## REQUIRED WORK
Report each line of the data that has "script" somewhere in it.
#### RECORDS PROVIDED
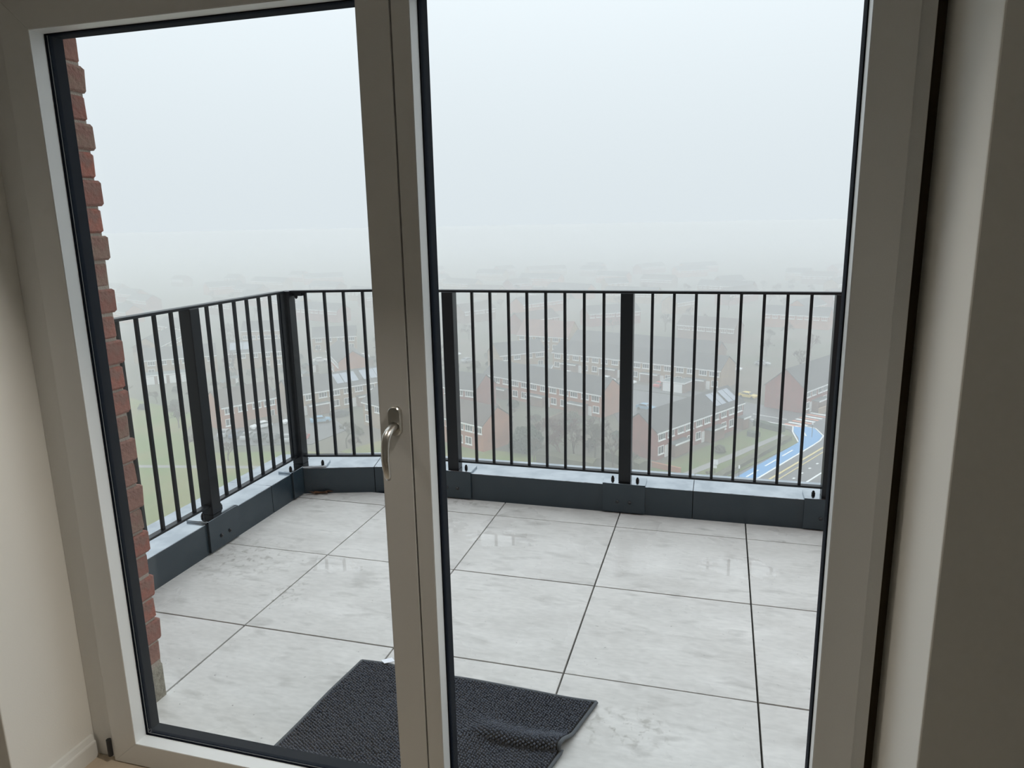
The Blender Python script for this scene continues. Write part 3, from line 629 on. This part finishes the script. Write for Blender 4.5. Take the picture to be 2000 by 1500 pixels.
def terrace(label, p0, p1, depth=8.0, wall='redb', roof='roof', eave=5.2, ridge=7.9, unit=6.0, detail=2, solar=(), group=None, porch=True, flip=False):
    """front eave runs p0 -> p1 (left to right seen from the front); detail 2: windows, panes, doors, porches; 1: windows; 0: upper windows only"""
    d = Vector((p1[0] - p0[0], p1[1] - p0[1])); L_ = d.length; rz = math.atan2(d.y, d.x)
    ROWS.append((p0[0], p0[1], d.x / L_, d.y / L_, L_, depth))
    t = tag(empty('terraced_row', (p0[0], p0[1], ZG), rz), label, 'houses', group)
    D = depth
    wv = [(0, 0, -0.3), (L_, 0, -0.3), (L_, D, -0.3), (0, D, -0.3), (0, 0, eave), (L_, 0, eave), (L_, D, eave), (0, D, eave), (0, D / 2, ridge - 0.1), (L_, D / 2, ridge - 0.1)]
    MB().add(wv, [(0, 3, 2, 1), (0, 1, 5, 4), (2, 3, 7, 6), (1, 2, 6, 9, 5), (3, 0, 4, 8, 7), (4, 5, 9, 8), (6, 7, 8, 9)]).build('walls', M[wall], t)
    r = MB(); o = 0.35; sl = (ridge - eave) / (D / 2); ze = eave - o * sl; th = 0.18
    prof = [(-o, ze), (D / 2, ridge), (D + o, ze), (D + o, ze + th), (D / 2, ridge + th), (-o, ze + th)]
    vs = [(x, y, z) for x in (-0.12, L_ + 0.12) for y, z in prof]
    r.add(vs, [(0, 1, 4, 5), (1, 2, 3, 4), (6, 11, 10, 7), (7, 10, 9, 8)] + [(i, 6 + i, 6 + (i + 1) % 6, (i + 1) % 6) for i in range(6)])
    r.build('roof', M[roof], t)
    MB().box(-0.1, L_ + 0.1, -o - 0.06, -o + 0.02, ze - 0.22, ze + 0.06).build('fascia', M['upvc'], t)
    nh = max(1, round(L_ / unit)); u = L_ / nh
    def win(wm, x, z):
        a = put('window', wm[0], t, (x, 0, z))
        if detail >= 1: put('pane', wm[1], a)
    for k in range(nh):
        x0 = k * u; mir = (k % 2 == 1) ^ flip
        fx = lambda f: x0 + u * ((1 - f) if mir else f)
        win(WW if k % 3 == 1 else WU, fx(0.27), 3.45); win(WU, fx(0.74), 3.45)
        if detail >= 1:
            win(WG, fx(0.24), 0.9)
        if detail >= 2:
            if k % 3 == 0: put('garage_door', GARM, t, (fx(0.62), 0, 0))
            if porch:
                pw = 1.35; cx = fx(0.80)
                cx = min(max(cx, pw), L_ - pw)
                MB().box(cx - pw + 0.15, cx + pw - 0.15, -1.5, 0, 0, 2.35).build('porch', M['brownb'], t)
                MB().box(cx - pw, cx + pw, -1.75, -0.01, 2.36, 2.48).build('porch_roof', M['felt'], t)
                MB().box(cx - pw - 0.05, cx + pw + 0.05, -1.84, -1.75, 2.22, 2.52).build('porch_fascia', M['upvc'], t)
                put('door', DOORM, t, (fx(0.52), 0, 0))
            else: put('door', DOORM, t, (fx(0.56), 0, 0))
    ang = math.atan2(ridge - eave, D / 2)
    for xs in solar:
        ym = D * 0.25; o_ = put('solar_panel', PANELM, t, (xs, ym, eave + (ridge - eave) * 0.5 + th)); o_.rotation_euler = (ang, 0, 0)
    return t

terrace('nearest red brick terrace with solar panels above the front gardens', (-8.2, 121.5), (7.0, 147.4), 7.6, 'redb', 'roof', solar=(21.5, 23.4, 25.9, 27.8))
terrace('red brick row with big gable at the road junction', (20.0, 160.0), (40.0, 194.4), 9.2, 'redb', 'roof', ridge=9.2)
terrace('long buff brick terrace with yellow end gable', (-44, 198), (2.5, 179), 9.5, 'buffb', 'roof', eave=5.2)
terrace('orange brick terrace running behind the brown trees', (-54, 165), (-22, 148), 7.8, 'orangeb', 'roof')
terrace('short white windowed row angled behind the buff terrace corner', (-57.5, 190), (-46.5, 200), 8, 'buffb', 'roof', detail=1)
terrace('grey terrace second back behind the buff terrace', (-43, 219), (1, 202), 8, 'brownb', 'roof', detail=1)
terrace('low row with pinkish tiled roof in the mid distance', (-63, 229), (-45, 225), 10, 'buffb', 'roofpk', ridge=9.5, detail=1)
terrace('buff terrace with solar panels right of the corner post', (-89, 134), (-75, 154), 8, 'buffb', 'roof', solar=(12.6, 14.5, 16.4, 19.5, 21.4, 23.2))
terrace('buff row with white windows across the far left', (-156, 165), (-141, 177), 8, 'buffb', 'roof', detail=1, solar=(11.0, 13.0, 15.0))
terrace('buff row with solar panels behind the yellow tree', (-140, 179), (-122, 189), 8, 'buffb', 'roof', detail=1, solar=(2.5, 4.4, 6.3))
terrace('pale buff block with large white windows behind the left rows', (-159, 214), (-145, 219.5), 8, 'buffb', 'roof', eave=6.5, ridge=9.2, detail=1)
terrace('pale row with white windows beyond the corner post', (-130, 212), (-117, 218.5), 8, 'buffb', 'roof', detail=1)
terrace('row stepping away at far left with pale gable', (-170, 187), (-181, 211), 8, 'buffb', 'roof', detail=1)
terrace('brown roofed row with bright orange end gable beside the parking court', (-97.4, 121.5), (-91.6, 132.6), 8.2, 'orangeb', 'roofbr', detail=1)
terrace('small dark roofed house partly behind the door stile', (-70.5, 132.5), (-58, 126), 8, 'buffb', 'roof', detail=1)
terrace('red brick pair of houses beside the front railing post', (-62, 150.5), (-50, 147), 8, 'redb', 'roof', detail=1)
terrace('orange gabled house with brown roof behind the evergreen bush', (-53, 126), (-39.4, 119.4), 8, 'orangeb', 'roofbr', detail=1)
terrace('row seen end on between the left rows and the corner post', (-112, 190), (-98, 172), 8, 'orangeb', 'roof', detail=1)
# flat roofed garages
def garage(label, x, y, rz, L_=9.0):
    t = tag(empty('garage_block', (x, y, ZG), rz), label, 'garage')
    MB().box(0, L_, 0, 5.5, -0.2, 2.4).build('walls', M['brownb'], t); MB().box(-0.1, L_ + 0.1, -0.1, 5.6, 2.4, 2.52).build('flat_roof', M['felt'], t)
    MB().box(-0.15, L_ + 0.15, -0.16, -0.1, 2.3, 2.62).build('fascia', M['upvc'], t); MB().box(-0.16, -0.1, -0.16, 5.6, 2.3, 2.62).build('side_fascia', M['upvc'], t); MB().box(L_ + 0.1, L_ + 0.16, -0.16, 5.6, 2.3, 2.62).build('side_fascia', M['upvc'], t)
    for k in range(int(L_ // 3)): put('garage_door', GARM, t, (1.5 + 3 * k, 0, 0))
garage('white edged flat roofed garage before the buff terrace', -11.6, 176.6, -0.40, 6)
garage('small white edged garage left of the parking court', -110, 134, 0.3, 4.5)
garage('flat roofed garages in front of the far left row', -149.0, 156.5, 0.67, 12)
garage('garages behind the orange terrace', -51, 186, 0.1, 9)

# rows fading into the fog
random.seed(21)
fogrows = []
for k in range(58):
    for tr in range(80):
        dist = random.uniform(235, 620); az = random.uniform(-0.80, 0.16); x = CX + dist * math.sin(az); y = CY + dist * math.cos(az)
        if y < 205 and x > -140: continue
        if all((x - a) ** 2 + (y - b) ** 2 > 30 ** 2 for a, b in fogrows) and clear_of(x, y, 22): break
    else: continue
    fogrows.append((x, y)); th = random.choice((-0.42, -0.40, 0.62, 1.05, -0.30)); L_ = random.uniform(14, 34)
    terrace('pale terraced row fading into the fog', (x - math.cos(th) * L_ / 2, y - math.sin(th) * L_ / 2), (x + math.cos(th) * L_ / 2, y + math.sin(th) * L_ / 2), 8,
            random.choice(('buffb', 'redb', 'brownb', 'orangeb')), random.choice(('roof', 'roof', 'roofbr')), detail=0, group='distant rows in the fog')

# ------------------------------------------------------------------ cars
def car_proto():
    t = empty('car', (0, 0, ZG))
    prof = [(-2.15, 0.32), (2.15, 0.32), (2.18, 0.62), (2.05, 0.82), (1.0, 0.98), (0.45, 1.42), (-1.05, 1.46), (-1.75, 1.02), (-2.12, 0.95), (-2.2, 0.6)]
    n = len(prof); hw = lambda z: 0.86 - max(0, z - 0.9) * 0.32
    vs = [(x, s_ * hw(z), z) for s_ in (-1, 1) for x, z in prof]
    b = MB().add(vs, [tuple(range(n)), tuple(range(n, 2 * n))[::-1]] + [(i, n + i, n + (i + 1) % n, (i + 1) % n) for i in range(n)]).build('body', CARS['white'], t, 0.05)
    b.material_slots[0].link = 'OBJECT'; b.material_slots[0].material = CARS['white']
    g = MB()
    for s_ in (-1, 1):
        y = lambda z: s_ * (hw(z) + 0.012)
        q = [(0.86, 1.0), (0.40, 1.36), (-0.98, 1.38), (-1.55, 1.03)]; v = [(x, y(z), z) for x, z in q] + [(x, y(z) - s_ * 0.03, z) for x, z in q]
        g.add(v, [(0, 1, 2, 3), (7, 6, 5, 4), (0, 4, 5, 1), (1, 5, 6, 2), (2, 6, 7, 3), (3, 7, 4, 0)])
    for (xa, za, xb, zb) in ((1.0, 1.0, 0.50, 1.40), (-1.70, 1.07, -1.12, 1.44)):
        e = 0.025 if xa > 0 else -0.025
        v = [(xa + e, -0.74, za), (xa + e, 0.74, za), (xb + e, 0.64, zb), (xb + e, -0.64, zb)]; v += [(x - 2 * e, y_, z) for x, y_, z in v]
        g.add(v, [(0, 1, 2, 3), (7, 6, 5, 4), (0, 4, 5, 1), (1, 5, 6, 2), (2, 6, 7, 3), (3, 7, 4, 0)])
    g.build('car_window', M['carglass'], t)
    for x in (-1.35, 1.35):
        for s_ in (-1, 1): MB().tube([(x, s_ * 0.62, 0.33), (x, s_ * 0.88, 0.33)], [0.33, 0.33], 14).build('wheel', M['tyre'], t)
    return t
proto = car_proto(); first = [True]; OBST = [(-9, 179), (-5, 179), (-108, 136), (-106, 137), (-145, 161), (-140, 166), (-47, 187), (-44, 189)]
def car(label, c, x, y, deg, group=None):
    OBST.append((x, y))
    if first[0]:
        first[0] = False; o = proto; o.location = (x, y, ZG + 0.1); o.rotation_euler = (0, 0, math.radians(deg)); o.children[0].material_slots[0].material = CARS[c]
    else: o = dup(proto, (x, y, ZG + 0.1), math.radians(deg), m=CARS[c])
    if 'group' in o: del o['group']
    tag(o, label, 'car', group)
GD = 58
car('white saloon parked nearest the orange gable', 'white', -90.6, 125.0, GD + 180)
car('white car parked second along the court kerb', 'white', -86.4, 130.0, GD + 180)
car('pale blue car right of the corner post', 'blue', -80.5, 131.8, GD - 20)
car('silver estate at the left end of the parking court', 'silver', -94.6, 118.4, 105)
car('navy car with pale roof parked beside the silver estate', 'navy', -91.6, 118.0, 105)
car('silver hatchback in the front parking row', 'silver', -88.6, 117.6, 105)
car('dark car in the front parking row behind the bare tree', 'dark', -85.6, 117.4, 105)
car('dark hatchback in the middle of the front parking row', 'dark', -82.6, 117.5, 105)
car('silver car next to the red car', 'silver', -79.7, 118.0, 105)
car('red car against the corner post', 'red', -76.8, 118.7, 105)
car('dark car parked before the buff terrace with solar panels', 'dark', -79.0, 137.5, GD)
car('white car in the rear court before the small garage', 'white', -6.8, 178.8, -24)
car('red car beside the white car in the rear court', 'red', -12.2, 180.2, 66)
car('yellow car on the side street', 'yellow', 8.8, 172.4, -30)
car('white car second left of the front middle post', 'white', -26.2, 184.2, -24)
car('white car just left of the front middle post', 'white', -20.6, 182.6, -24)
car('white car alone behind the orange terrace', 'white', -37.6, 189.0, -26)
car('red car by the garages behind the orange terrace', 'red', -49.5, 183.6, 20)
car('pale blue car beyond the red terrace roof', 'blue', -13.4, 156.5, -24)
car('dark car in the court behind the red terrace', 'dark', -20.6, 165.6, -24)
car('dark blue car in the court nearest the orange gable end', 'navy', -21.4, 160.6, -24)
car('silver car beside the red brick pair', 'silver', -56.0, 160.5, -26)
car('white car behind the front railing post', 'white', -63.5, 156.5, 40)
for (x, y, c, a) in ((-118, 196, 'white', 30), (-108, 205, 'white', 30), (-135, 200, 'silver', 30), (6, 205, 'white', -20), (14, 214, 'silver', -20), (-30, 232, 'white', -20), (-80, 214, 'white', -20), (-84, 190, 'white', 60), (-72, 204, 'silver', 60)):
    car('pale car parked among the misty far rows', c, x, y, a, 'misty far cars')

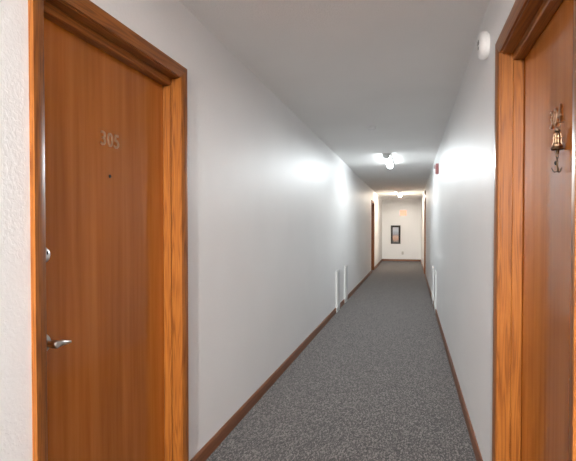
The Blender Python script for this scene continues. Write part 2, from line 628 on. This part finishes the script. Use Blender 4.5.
########
## REPLY TO THE TASK
The Blender Python script for this scene continues. Write part 3, from line 629 on. This part finishes the script. Write for Blender 4.5. Take the picture to be 2000 by 1500 pixels.
The Blender Python script for this scene continues. Write part 2, from line 628 on. This part finishes the script. Use Blender 4.5.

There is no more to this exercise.